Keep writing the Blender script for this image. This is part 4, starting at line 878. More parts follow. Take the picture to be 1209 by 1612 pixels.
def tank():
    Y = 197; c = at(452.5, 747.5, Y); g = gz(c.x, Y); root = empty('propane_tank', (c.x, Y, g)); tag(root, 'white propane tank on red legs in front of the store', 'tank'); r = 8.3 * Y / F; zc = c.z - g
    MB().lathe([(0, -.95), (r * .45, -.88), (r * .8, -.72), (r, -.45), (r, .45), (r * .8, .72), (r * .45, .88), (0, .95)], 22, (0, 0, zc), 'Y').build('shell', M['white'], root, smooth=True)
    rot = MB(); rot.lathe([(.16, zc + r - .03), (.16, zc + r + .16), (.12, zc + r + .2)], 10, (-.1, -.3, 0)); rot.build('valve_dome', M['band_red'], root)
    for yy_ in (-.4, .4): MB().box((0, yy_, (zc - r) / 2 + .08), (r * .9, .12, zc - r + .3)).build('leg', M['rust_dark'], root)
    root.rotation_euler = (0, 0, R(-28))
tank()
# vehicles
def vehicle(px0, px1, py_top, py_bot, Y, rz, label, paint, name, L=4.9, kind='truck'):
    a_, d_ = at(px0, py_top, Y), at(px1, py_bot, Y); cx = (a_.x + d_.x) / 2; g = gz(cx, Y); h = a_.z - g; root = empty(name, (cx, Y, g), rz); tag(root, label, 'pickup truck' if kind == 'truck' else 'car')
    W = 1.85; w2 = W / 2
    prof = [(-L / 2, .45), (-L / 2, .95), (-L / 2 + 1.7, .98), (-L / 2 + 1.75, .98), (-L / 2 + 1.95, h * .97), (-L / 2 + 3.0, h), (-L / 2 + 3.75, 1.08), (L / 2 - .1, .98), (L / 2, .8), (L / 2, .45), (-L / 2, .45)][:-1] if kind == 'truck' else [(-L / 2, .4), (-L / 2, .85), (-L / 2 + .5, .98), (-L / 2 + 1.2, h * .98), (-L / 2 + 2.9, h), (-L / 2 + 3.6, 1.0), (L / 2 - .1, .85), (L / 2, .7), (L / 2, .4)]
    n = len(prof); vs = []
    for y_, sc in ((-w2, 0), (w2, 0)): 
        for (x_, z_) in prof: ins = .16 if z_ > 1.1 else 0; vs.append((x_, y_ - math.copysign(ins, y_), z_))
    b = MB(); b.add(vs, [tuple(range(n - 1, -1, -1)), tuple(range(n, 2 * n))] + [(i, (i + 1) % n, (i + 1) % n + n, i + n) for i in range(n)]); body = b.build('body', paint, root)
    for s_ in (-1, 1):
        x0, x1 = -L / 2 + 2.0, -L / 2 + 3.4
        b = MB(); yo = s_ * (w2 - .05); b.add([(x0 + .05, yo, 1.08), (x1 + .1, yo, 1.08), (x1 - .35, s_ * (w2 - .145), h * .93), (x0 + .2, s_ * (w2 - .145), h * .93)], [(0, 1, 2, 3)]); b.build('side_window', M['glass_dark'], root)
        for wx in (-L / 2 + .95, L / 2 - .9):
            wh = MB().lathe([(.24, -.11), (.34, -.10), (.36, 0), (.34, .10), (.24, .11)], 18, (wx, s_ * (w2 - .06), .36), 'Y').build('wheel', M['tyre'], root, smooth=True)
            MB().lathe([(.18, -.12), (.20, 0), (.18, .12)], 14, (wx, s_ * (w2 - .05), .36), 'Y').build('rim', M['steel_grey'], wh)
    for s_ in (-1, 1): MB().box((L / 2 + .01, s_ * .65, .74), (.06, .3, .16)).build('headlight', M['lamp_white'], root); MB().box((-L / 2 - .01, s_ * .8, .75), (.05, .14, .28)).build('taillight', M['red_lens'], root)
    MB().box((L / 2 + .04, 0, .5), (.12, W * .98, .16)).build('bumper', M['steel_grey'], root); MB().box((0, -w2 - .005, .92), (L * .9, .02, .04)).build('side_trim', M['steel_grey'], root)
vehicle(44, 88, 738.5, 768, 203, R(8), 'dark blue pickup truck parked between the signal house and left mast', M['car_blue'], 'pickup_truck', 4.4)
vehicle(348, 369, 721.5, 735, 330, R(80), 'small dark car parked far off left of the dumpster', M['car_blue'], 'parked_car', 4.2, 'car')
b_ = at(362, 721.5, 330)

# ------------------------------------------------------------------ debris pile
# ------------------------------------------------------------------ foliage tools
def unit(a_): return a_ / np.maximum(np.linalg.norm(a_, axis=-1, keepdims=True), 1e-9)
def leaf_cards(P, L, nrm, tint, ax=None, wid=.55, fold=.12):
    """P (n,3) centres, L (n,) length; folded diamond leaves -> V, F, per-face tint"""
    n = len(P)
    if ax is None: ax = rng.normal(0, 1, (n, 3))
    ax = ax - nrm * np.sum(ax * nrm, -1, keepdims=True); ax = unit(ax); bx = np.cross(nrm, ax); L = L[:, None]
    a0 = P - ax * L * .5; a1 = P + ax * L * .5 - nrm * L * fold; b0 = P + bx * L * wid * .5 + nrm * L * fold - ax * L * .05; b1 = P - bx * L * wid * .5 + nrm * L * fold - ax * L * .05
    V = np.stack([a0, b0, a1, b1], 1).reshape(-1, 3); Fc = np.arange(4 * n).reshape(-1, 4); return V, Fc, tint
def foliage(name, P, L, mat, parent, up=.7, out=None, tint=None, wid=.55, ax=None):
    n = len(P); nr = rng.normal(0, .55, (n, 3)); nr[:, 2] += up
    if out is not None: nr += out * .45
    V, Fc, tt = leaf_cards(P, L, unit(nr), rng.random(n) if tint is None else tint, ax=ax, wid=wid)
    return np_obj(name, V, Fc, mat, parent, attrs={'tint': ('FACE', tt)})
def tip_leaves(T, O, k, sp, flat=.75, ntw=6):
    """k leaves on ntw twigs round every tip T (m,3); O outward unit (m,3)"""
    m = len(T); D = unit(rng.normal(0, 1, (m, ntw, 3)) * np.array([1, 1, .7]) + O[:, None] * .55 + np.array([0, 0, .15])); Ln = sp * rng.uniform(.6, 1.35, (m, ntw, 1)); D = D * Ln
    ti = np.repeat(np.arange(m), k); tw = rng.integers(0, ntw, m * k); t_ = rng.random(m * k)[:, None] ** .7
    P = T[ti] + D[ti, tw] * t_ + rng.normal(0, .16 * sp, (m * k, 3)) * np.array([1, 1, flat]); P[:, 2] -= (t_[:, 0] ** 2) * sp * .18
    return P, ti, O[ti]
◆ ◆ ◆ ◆
Give an exact copy of all the data shown above.

Keep writing the Blender script for this image. This is part 4, starting at line 878. More parts follow. Take the picture to be 1209 by 1612 pixels.
def tank():
    Y = 197; c = at(452.5, 747.5, Y); g = gz(c.x, Y); root = empty('propane_tank', (c.x, Y, g)); tag(root, 'white propane tank on red legs in front of the store', 'tank'); r = 8.3 * Y / F; zc = c.z - g
    MB().lathe([(0, -.95), (r * .45, -.88), (r * .8, -.72), (r, -.45), (r, .45), (r * .8, .72), (r * .45, .88), (0, .95)], 22, (0, 0, zc), 'Y').build('shell', M['white'], root, smooth=True)
    rot = MB(); rot.lathe([(.16, zc + r - .03), (.16, zc + r + .16), (.12, zc + r + .2)], 10, (-.1, -.3, 0)); rot.build('valve_dome', M['band_red'], root)
    for yy_ in (-.4, .4): MB().box((0, yy_, (zc - r) / 2 + .08), (r * .9, .12, zc - r + .3)).build('leg', M['rust_dark'], root)
    root.rotation_euler = (0, 0, R(-28))
tank()
# vehicles
def vehicle(px0, px1, py_top, py_bot, Y, rz, label, paint, name, L=4.9, kind='truck'):
    a_, d_ = at(px0, py_top, Y), at(px1, py_bot, Y); cx = (a_.x + d_.x) / 2; g = gz(cx, Y); h = a_.z - g; root = empty(name, (cx, Y, g), rz); tag(root, label, 'pickup truck' if kind == 'truck' else 'car')
    W = 1.85; w2 = W / 2
    prof = [(-L / 2, .45), (-L / 2, .95), (-L / 2 + 1.7, .98), (-L / 2 + 1.75, .98), (-L / 2 + 1.95, h * .97), (-L / 2 + 3.0, h), (-L / 2 + 3.75, 1.08), (L / 2 - .1, .98), (L / 2, .8), (L / 2, .45), (-L / 2, .45)][:-1] if kind == 'truck' else [(-L / 2, .4), (-L / 2, .85), (-L / 2 + .5, .98), (-L / 2 + 1.2, h * .98), (-L / 2 + 2.9, h), (-L / 2 + 3.6, 1.0), (L / 2 - .1, .85), (L / 2, .7), (L / 2, .4)]
    n = len(prof); vs = []
    for y_, sc in ((-w2, 0), (w2, 0)): 
        for (x_, z_) in prof: ins = .16 if z_ > 1.1 else 0; vs.append((x_, y_ - math.copysign(ins, y_), z_))
    b = MB(); b.add(vs, [tuple(range(n - 1, -1, -1)), tuple(range(n, 2 * n))] + [(i, (i + 1) % n, (i + 1) % n + n, i + n) for i in range(n)]); body = b.build('body', paint, root)
    for s_ in (-1, 1):
        x0, x1 = -L / 2 + 2.0, -L / 2 + 3.4
        b = MB(); yo = s_ * (w2 - .05); b.add([(x0 + .05, yo, 1.08), (x1 + .1, yo, 1.08), (x1 - .35, s_ * (w2 - .145), h * .93), (x0 + .2, s_ * (w2 - .145), h * .93)], [(0, 1, 2, 3)]); b.build('side_window', M['glass_dark'], root)
        for wx in (-L / 2 + .95, L / 2 - .9):
            wh = MB().lathe([(.24, -.11), (.34, -.10), (.36, 0), (.34, .10), (.24, .11)], 18, (wx, s_ * (w2 - .06), .36), 'Y').build('wheel', M['tyre'], root, smooth=True)
            MB().lathe([(.18, -.12), (.20, 0), (.18, .12)], 14, (wx, s_ * (w2 - .05), .36), 'Y').build('rim', M['steel_grey'], wh)
    for s_ in (-1, 1): MB().box((L / 2 + .01, s_ * .65, .74), (.06, .3, .16)).build('headlight', M['lamp_white'], root); MB().box((-L / 2 - .01, s_ * .8, .75), (.05, .14, .28)).build('taillight', M['red_lens'], root)
    MB().box((L / 2 + .04, 0, .5), (.12, W * .98, .16)).build('bumper', M['steel_grey'], root); MB().box((0, -w2 - .005, .92), (L * .9, .02, .04)).build('side_trim', M['steel_grey'], root)
vehicle(44, 88, 738.5, 768, 203, R(8), 'dark blue pickup truck parked between the signal house and left mast', M['car_blue'], 'pickup_truck', 4.4)
vehicle(348, 369, 721.5, 735, 330, R(80), 'small dark car parked far off left of the dumpster', M['car_blue'], 'parked_car', 4.2, 'car')
b_ = at(362, 721.5, 330)

# ------------------------------------------------------------------ debris pile
# ------------------------------------------------------------------ foliage tools
def unit(a_): return a_ / np.maximum(np.linalg.norm(a_, axis=-1, keepdims=True), 1e-9)
def leaf_cards(P, L, nrm, tint, ax=None, wid=.55, fold=.12):
    """P (n,3) centres, L (n,) length; folded diamond leaves -> V, F, per-face tint"""
    n = len(P)
    if ax is None: ax = rng.normal(0, 1, (n, 3))
    ax = ax - nrm * np.sum(ax * nrm, -1, keepdims=True); ax = unit(ax); bx = np.cross(nrm, ax); L = L[:, None]
    a0 = P - ax * L * .5; a1 = P + ax * L * .5 - nrm * L * fold; b0 = P + bx * L * wid * .5 + nrm * L * fold - ax * L * .05; b1 = P - bx * L * wid * .5 + nrm * L * fold - ax * L * .05
    V = np.stack([a0, b0, a1, b1], 1).reshape(-1, 3); Fc = np.arange(4 * n).reshape(-1, 4); return V, Fc, tint
def foliage(name, P, L, mat, parent, up=.7, out=None, tint=None, wid=.55, ax=None):
    n = len(P); nr = rng.normal(0, .55, (n, 3)); nr[:, 2] += up
    if out is not None: nr += out * .45
    V, Fc, tt = leaf_cards(P, L, unit(nr), rng.random(n) if tint is None else tint, ax=ax, wid=wid)
    return np_obj(name, V, Fc, mat, parent, attrs={'tint': ('FACE', tt)})
def tip_leaves(T, O, k, sp, flat=.75, ntw=6):
    """k leaves on ntw twigs round every tip T (m,3); O outward unit (m,3)"""
    m = len(T); D = unit(rng.normal(0, 1, (m, ntw, 3)) * np.array([1, 1, .7]) + O[:, None] * .55 + np.array([0, 0, .15])); Ln = sp * rng.uniform(.6, 1.35, (m, ntw, 1)); D = D * Ln
    ti = np.repeat(np.arange(m), k); tw = rng.integers(0, ntw, m * k); t_ = rng.random(m * k)[:, None] ** .7
    P = T[ti] + D[ti, tw] * t_ + rng.normal(0, .16 * sp, (m * k, 3)) * np.array([1, 1, flat]); P[:, 2] -= (t_[:, 0] ** 2) * sp * .18
    return P, ti, O[ti]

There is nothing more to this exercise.